Поздними вечерами в маленькой кофейне на Пиккола-Марина появлялись музыканты городского оркестра. Поужинав, они тут же, на площадке перед кофейней, начинали репетировать завтрашнюю программу. И поскольку это были трубачи-басы, то гремел только аккомпанемент, а мелодию можно было воображать самому. Мы с Мишей, наблюдая за ними из окна, подбирали к басам какой-нибудь свой мотив.
А над нами, на отвесных скалах, засыпал лепившийся к ним городок Сорренто. Мерцала мириадами звезд глубокая чернота здешнего неба. Трещали цикады в темной прохладе садов. Под окнами лениво шуршали по гравию волны отлива. Вдали над жерлом Везувия трепетал алый отсвет. Хочется стихами говорить о классической красоте тех ночей и об утренних зорях, умытых морским горизонтом:
Заря займется чистая,И обретем с утра мыСоррентскую, скалистую,Лепную панораму,Когда у нас над окнамиРастянется онаБессмертными полотнамиСильвестра Щедрина.
От Пиккола-Марина подниматься в город надо было по широкой дороге, проделанной в крутом спуске. Ползешь-ползешь по ней, а вверху бросаешь ее и по лесенке, вырубленной в скале, поднимаешься на площадь, прямо к главной почте.
Площадь невелика, но уютна, все магазины пялятся на нее своими витринками. И стоит на площади небольшая статуя святого Антония — покровителя города. Тогда вокруг головы святого был нимб из наивно торчащих электрических лампочек. Теперь нимб — из неоновой трубки — неестественно висит в воздухе, мерцая в темноте голубым обручем и служа захмелевшим горожанам ориентиром на пути к дому.
Я помню небольшой, но богатый морской снедью, зеленью и фруктами городской рынок неподалеку от центра и столярные, мебельные мастерские, к одной из которых привязана главная нить моего повествования.
На Пиккола-Марина мы жили недолго, хотелось хотя бы самых неприхотливых удобств, поскольку семейство наше всегда путешествовало на минимальные средства, стремясь набраться впечатлений не от качества европейских комфортов, а от количества увиденного.

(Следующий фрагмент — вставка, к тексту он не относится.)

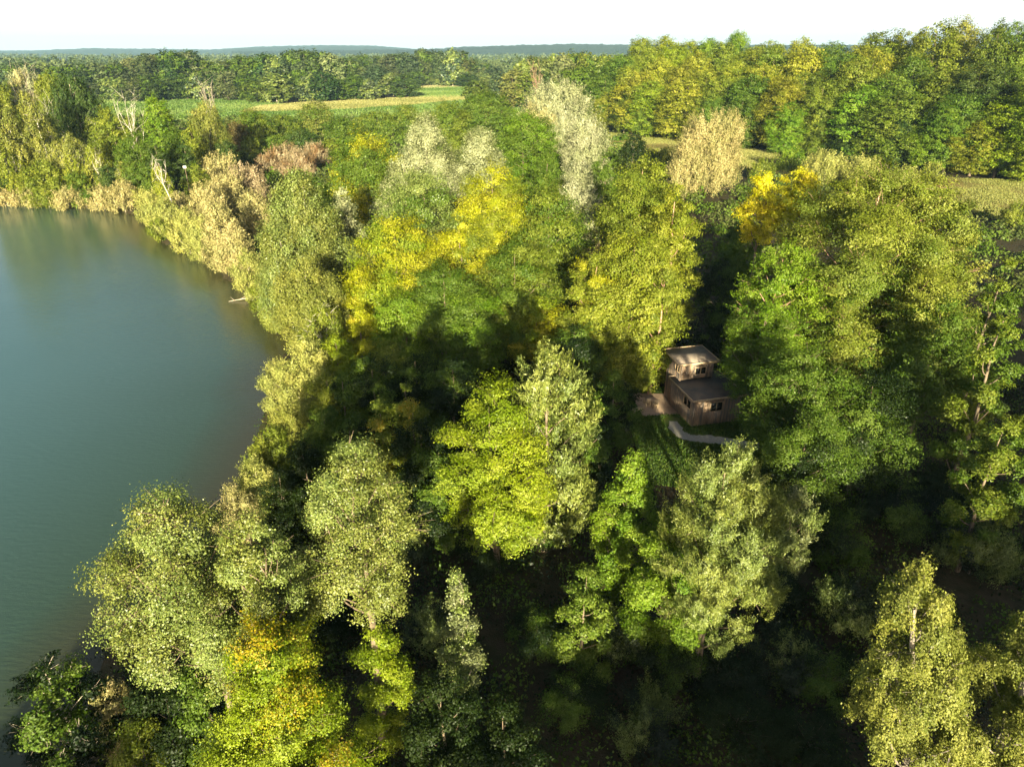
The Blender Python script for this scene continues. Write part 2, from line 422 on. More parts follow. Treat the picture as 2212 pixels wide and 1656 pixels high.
ground = mesh_np('ground', np.stack([GX, GY, GZ], -1), np.stack([ii, ii + 1, ii + nx + 1, ii + nx], 1), smooth=True)
tag(obj('ground', ground, ground_mat('soil_and_litter', [(.030, .026, .014), (.045, .050, .018), (.06, .045, .025)], (.15, 1.2, 8), .6, .15)), kind='structure')

# water
m, n, o = new_mat('lake_water')
tc = node(n, 'ShaderNodeTexCoord')
mp = node(n, 'ShaderNodeMapping'); mp.inputs['Scale'].default_value = (.5, 1.6, 1); mp.inputs['Rotation'].default_value = (0, 0, R(18))
n.links.new(tc.outputs['Object'], mp.inputs[0])
nz = node(n, 'ShaderNodeTexNoise', i_Scale=2.6, i_Detail=6.0, i_Roughness=.6); n.links.new(mp.outputs[0], nz.inputs['Vector'])
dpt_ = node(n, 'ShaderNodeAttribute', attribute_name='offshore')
nz2 = node(n, 'ShaderNodeTexNoise', i_Scale=.035, i_Detail=2.0); n.links.new(tc.outputs['Object'], nz2.inputs['Vector'])
bp = node(n, 'ShaderNodeBump', i_Distance=.05)
n.links.new(maprange(n, nz2.outputs['Fac'], .3, .7, .3, .75), bp.inputs['Strength']); n.links.new(nz.outputs['Fac'], bp.inputs['Height'])
b = node(n, 'ShaderNodeBsdfPrincipled', i_Roughness=.06, i_IOR=1.42)
col = mixc(n, maprange(n, nz2.outputs['Fac'], .35, .65, 0, 1), (.080, .178, .210), (.092, .195, .235))  # open-water blue lightened to stand in for reflected sky
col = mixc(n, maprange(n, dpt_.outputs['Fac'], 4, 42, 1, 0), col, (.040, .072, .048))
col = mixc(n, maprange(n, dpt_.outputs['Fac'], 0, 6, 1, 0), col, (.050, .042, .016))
n.links.new(col, b.inputs['Base Color']); n.links.new(bp.outputs[0], b.inputs['Normal']); n.links.new(b.outputs[0], o.inputs[0])
WATER = m
wx = axis_pts([(-420, -140, 20), (-140, 10.1, 2)]); wy = axis_pts([(-90, 10, 10), (10, 160.1, 2)])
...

Нашлись две комнаты в пансионе «Дания», и мы перебрались на Капо ди Сорренто со всем нашим багажом, в котором основной ценностью был рулон накатанных одна на другую новых работ Петра Петровича.
Ему было тогда сорок восемь лет. Полный сил, статный, крупный, он отличался от всех, кого я видела вокруг, особым обаянием мужественной красоты и благородства. Он был моложав, спортивен, любил заплывать на дальние расстояния, ходить пешком, по утрам делал гимнастику. Всегда свеж, гладко выбрит, с коротко подстриженными усами, он выходил со складным мольбертом и ящиком на ремне, который мама называла «шарманкой», и с очередным холстом на подрамнике. Вот он легко шагает по тропе на косогор писать Везувий, который еще курился в те времена. Петр Петрович насвистывает услышанную где-то в виноградниках песенку, а рядом всегдашний спутник — сын Миша. Их жизнь была слита воедино и в труде, и в отдыхе.
Матери, Ольге Васильевне, было сорок шесть лет, но выглядела она моей старшей сестрой. Суриковская, сибирская красота ее была тогда в расцвете. Небольшого роста, толстенькая, но очень ловкая и подвижная, она держала весь наш обиход в своих небольших, умных руках и умела жить нашей жизнью — другой у нее не было.